New Orleans mayor wants to overturn facial recognition ban
New Orleans Mayor LaToya Cantrell last week requested an ordinance to reverse the city’s ban on using facial recognition, just over a year after implementing it.
New Orleans has had a ban on government use of facial recognition, as well as predictive policing technologies, since December 2020. (The ban is similar to that found in some other cities, including Boston, Portland and San Francisco.) A recent string of shootings and robberies led Cantrell to support a full reversal of the ban, which the city implemented after the New Orleans Police Department admitted to using facial recognition technology after years of denying that the city owned any such technology.

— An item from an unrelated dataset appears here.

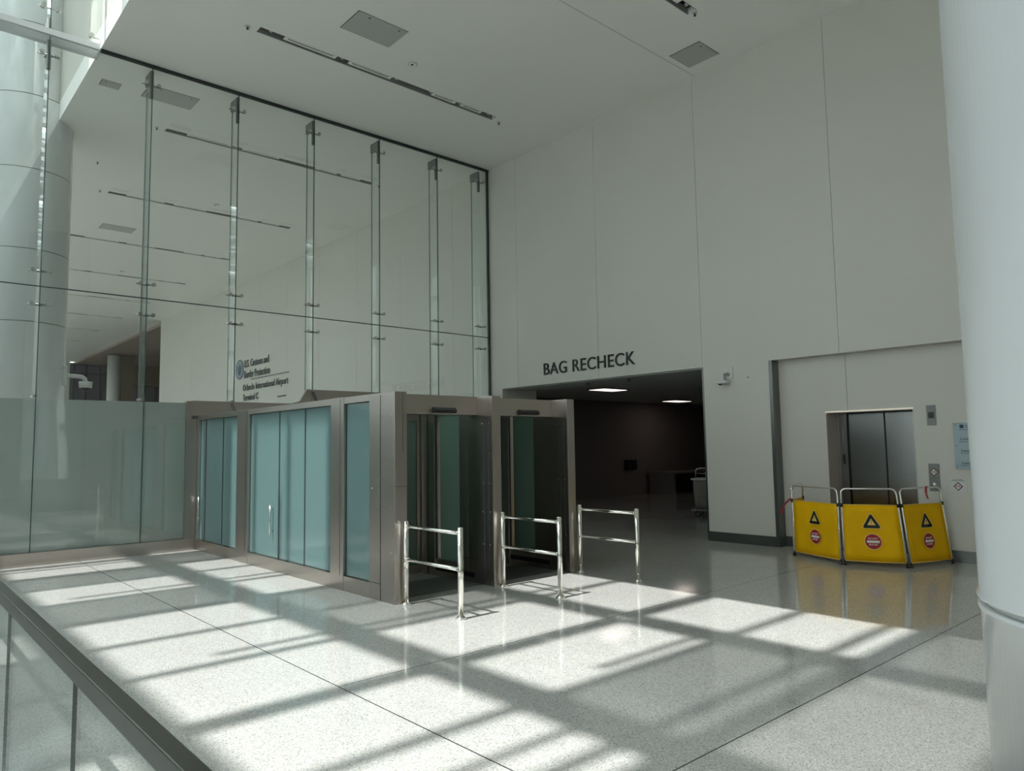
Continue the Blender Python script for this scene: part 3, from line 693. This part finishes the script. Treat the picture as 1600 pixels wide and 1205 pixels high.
# partitions and inner doors
for xp in (5.83, 7.17):
    MB().box(xp, xp+.10, 7.60, 13.2, 0, .22).build('kick_beam', 'steel', vp); MB().box(xp, xp+.10, 7.60, 13.2, 2.2, ZV).build('top_beam', 'steel', vp)
    MB().box(xp-.008, xp, 7.30, 8.40, .07, .13).build('vent_slot', 'black', vp)
    for a, b in ((7.60, 8.10), (8.42, 9.8), (9.8, 11.4), (11.4, 13.2)): MB().box(xp+.04, xp+.055, a+.02, b-.02, .22, 2.2).build('glass_panel', 'teal_inner', vp)
    MB().box(xp-.03, xp+.10, 8.12, 8.42, 0, 2.2, bev=.004).build('post', 'steel', vp)
    MB().box(xp-.012, xp-.002, 8.10, 8.11, .22, 2.2).box(xp-.034, xp-.03, 8.26, 8.28, .0, 2.2).build('joint', 'gasket', vp)
for x0, x1 in ((VX0+.12, 5.80), (5.95, 7.14)):
    dl = MB().box(x0, x1, 8.45, 8.50, 0, .10).box(x0, x1, 8.45, 8.50, 2.08, 2.22).box(x1-.06, x1, 8.44, 8.51, .1, 2.08).box(x0, x0+.05, 8.44, 8.51, .1, 2.08).build('inner_door_frame', 'steel', vp)
    g_ = MB().box(x0+.05, x1-.06, 8.468, 8.48, .1, 2.08).build('door_glass', 'teal_inner', dl); g_.parent = dl
MB().box(VX0+.16, 5.83, 7.15, 7.95, .0, .006).box(5.97, 7.17, 7.15, 7.95, 0, .006).build('floor_grille', 'mat', vp)
# frosted roof panels, stepped hood against the glass wall
for a, b in ((7.44, 8.9), (8.9, 10.4), (10.4, 11.9), (11.9, 13.3)):
    for x0, x1 in ((VX0+.11, 5.82), (5.94, 7.16)): MB().box(x0, x1, a+.01, b-.01, ZV-.05, ZV-.035).build('roof_panel', 'roof_frost', vp)
hood = [(4.31, 2.28), (4.31, 2.61), (6.16, 2.61), (6.34, 2.66), (6.48, 2.90), (11.2, 2.90), (11.2, 2.28)]
hd_ = MB().prism(hood, 1, YG-.05, YG+.012).build('hood', 'steel_h', vp)
for x, z in ((5.02, 2.58), (6.62, 2.86)):
    t = bmesh.new(); mb = MB()
    mb.prism([(x-.05, z), (x+.0, z), (x+.10, z-.22), (x+.05, z-.22)], 1, YG-.09, YG-.05); b = mb.build('brace', 'plate', hd_); b.parent = hd_
MB().box(4.30, 4.46, YG-.10, YG-.05, 2.28, 2.34).build('cap', 'steel_dark', hd_)

# ------------------------------------------------------------------ chrome queue rails
def queue_rail(x, label):
    q = empty('chrome_rail', (x, 6.4, 0), label, 'rail', 'chrome two bar rails before the portal')
    for yy, nm in ((5.88, 'post'), (6.86, 'post')):
        p = MB().cyl((x, yy, .015), (x, yy, .895), .029, seg=28).build('post', 'chrome', q)
        MB().cyl((x, yy, .895), (x, yy, .905), .029, .022, 28).build('cap', 'chrome', p)
        MB().cyl((x, yy, 0), (x, yy, .012), .055, seg=28).cyl((x, yy, .012), (x, yy, .028), .055, .036, 28).build('base_flange', 'chrome', p)
    for z in (.845, .485):
        r = MB().cyl((x, 5.91, z), (x, 6.835, z), .019, seg=20).build('bar', 'chrome', q)
        MB().cyl((x, 5.905, z), (x, 5.925, z), .024, seg=20).cyl((x, 6.815, z), (x, 6.84, z), .024, seg=20).build('collar', 'chrome', r)
    return q
r0 = queue_rail(4.515, 'chrome two bar rail standing before the left corner pillar of the portal')
for x, l in ((5.925, 'chrome two bar rail standing before the middle pillar of the portal'), (7.31, 'chrome two bar rail at the right pillar of the portal, before the dark opening')):
    c_ = copy_tree(r0); c_.location.x = x; c_['label'] = l

# ------------------------------------------------------------------ folding barricade
bc = empty('folding_barricade', (10.6, 4.4, 0), 'yellow fabric folding barricade on chrome frames before the lift', 'barricade')
P = [Vector((11.30, 5.69, 0)), Vector((10.60, 5.53, 0)), Vector((10.215, 4.62, 0)), Vector((10.53, 3.86, 0)), Vector((11.33, 3.575, 0))]
LEAN = [Vector((0, .0, 0)), Vector((0, 0, 0)), Vector((.0, .02, 0)), Vector((.02, .11, 0)), Vector((.02, .12, 0))]
for i in range(4):
    a, b = P[i], P[i+1]; d = (b-a).normalized(); a = a+d*.028; b = b-d*.028
    la, lb = LEAN[i], LEAN[i+1]
    if i == 1: lb = Vector((0, .01, 0))
    if i == 2: la = Vector((0, .01, 0)); lb = Vector((0, .10, 0))
    H = 1.05
    def pt(s, z):
        q = a.lerp(b, s)+la.lerp(lb, s)*(z/H); return Vector((q.x, q.y, z))
    L = (b-a).length; rr = .07/L
    path = [pt(0, .02), pt(0, .5), pt(0, H-.07), pt(rr*.13, H-.035), pt(rr*.5, H-.009), pt(rr, H), pt(.5, H), pt(1-rr, H), pt(1-rr*.5, H-.009), pt(1-rr*.13, H-.035), pt(1, H-.07), pt(1, .5), pt(1, .02)]
    fr_ = MB().tube(path, .013).build('frame', 'chrome', bc)
    for s in (0, 1):
        MB().cyl(pt(s, 0), pt(s, .045), .02, seg=14).build('foot', 'black', fr_); MB().cyl(pt(s, .80), pt(s, .85), .018, seg=14).build('clip', 'black', fr_)
    # fabric sheet, slightly sagging, with hems
    n = Vector((d.y, -d.x, 0))
    t = bmesh.new(); NX, NZ = 10, 8; grid = []
    for side in (0, 1):
        gr = []
        for iz in range(NZ+1):
            row = []
            for ix in range(NX+1):
                s, v = ix/NX, iz/NZ
                p = pt(.018+s*.964, .065+v*.765)+n*(.006*math.sin(s*math.pi*2+i)*math.sin(v*math.pi)+side*-.004)
                row.append(t.verts.new(p))
            gr.append(row)
        grid.append(gr)
    for side in (0, 1):
        for iz in range(NZ):
            for ix in range(NX):
                q = [grid[side][iz][ix], grid[side][iz][ix+1], grid[side][iz+1][ix+1], grid[side][iz+1][ix]]
                t.faces.new(q if side == 0 else q[::-1]).smooth = True
    def rim(seq):
        for k in range(len(seq)-1): t.faces.new((seq[k][0], seq[k+1][0], seq[k+1][1], seq[k][1]))
    rim([(grid[0][0][k], grid[1][0][k]) for k in range(NX+1)][::-1]); rim([(grid[0][NZ][k], grid[1][NZ][k]) for k in range(NX+1)])
    rim([(grid[0][k][0], grid[1][k][0]) for k in range(NZ+1)]); rim([(grid[0][k][NX], grid[1][k][NX]) for k in range(NZ+1)][::-1])
    fab = MB().merge(t).build('fabric_panel', 'yellow', bc)
    hem = MB().tube([pt(.018, .065), pt(.5, .062), pt(.982, .065)], .006, 6).tube([pt(.018, .83), pt(.5, .832), pt(.982, .83)], .006, 6).tube([pt(.018, .065), pt(.018, .83)], .005, 6).tube([pt(.982, .065), pt(.982, .83)], .005, 6).build('hem', 'yellow_hem', fab)
    if i == 0: continue
    # printed signs
    xd = (pt(1, .5)-pt(0, .5)).normalized(); yd = (pt(.5, .8)-pt(.5, .2)).normalized(); zd = xd.cross(yd)
    def fm(s, z, off): 
        m = Matrix((xd, yd, zd)).transposed().to_4x4(); m.translation = pt(s, z)+n*off+zd*.0; return m
    def flat(poly, m, name, mt, par, th=.0015):
        t = bmesh.new(); A = [t.verts.new((p[0], p[1], 0)) for p in poly]; B = [t.verts.new((p[0], p[1], th)) for p in poly]; k = len(poly)
        t.faces.new(A[::-1]); t.faces.new(B)
        for j in range(k): t.faces.new((A[j], A[(j+1) % k], B[(j+1) % k], B[j]))
        return MB().merge(t, m).build(name, mt, par)
    def tri(r, cy0=0):   # rounded triangle
        out = []
        for k in range(3):
            an = math.pi/2+k*math.tau/3; c0 = Vector((r*.86*math.cos(an), cy0+r*.86*math.sin(an)))
            for j in range(-3, 4): a2 = an+j*R(20); out.append((c0.x+.14*r*math.cos(a2), c0.y+.14*r*math.sin(a2)))
        return out
    def circ(r, n_=40): return [(r*math.cos(k*math.tau/n_), r*math.sin(k*math.tau/n_)) for k in range(n_)]
    zt, zc_ = .60, .335
    flat(tri(.135), fm(.5, zt-.015, .010), 'warning_border', 'yellow_hem', fab)
    flat(tri(.118), fm(.5, zt-.015, .012), 'warning_triangle', 'lettering', fab)
    flat([(-.052, -.028), (.052, -.028), (0, .062)], fm(.5, zt-.015, .014), 'warning_field', 'yellow_hem', fab)
    MB().merge(text_bm('!', height=.058, depth=.002), fm(.5, zt-.034, .0155) @ Matrix.Translation((-.006, 0, 0))).build('warning_mark', 'lettering', fab)
    flat(circ(.112), fm(.5, zc_, .010), 'sign_border', 'yellow_hem', fab)
    flat(circ(.10), fm(.5, zc_, .012), 'sign_disc', 'red', fab)
    flat([(-.078, -.016), (.078, -.016), (.078, .016), (-.078, .016)], fm(.5, zc_, .014), 'sign_bar', 'white_print', fab)
    MB().merge(text_bm('DO NOT', .12, .024, depth=.002, bold=.01), fm(.5, zc_+.03, .0145) @ Matrix.Translation((-.06, 0, 0))).build('sign_lettering', 'white_print', fab)
    MB().merge(text_bm('ENTER', .11, .024, depth=.002, bold=.01), fm(.5, zc_-.052, .0145) @ Matrix.Translation((-.055, 0, 0))).build('sign_lettering', 'white_print', fab)
def ribbon(name, pts, wd, label):
    t = bmesh.new(); rows = []
    for k, p in enumerate(pts):
        p = Vector(p); o = Vector((.3, -1, 0)).normalized()*wd*(.5+.1*math.sin(k*2)); rows.append((p-o, p+o))
    up_, th = [], Vector((-.003, 0, 0))
    V = [[t.verts.new(a), t.verts.new(b), t.verts.new(b+th), t.verts.new(a+th)] for a, b in rows]
    for k in range(len(V)-1):
        for j in range(4): t.faces.new((V[k][j], V[k][(j+1) % 4], V[k+1][(j+1) % 4], V[k+1][j]))
    t.faces.new(V[0]); t.faces.new(V[-1][::-1]); bmesh.ops.recalc_face_normals(t, faces=t.faces)
    return tag(MB().merge(t).build(name, 'red_tape'), label, 'tape', 'red tape strips tied on the barricade')
ribbon('tape_strip', [(10.57, 5.52, .86), (10.565, 5.57, .81), (10.56, 5.63, .75), (10.56, 5.66, .68), (10.57, 5.68, .62)], .035, 'red tape knotted round the left end of the barricade with ends hanging')
ribbon('tape_strip', [(11.0, 3.76, 1.075), (10.985, 3.765, 1.02), (10.98, 3.76, .96), (10.975, 3.74, .90)], .026, 'red tape strip hanging from the top bar before the call plate')

# ------------------------------------------------------------------ glass guard beside the camera
gd = empty('glass_guard', (.525, 4, 0), 'glass balustrade with dark steel cap rail in the lower left corner', 'balustrade')
MB().box(.500, .547, -6, 13.1, 1.015, 1.07, bev=.004).build('cap_rail', 'rail', gd)
for a, b in zip((-6, -4.66, -3.32, -1.98, -.64, 1.31, 2.65, 4.0, 5.35, 6.7, 8.05, 9.4, 10.75, 12.1), (-4.66, -3.32, -1.98, -.64, 1.31, 2.65, 4.0, 5.35, 6.7, 8.05, 9.4, 10.75, 12.1, 13.1)):
    gp = MB().box(.518, .530, a, b-.003, .02, 1.03).build('glass_panel', 'guard_glass', gd)
    MB().box(.518, .530, b-.003, b, .02, 1.03).build('edge', 'seam', gp).parent = gp
MB().box(.49, .56, -6, 13.1, 0, .10).build('base_shoe', 'rail', gd)

for o in bpy.data.objects:
    if '_o' in o: del o['_o']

The new ordinance would enable city law enforcement to use facial recognition technology on certain sex crimes, violent crimes or crimes against minors, as well as use surveillance technology to locate suspects of violent or sex crimes with a warrant.
The reversal would buck the trend of cities banning policing technologies out of concerns that the technologies are racially biased. Organizations including the Eye on Surveillance Coalition, a New Orleans advocacy group that helped pass the 2020 regulations, in a blog post said reversing the ban to help police catch more criminals would “distract from addressing the root causes of crime.”
“In December 2020, New Orleans City Council banned the use of facial recognition and three other surveillance technologies, in large part because they have been proven rife with racial bias and have resulted in the wrongful arrest and imprisonment of people of color across the country,” the organization wrote.
NOPD Superintendent Shaun Ferguson has said that the city plans to create a facial recognition governance policy if the ban was reversed, though such a policy isn’t complete yet, The Lens reported.
At a Feb. 2 press conference, Cantrell addressed the city’s recent spike in crime.
“Now is not the time to demonstrate a lack of support for our police officers,” Cantrell said. “Now is the time to lend the support needed so that they can again protect and serve and make those arrests.”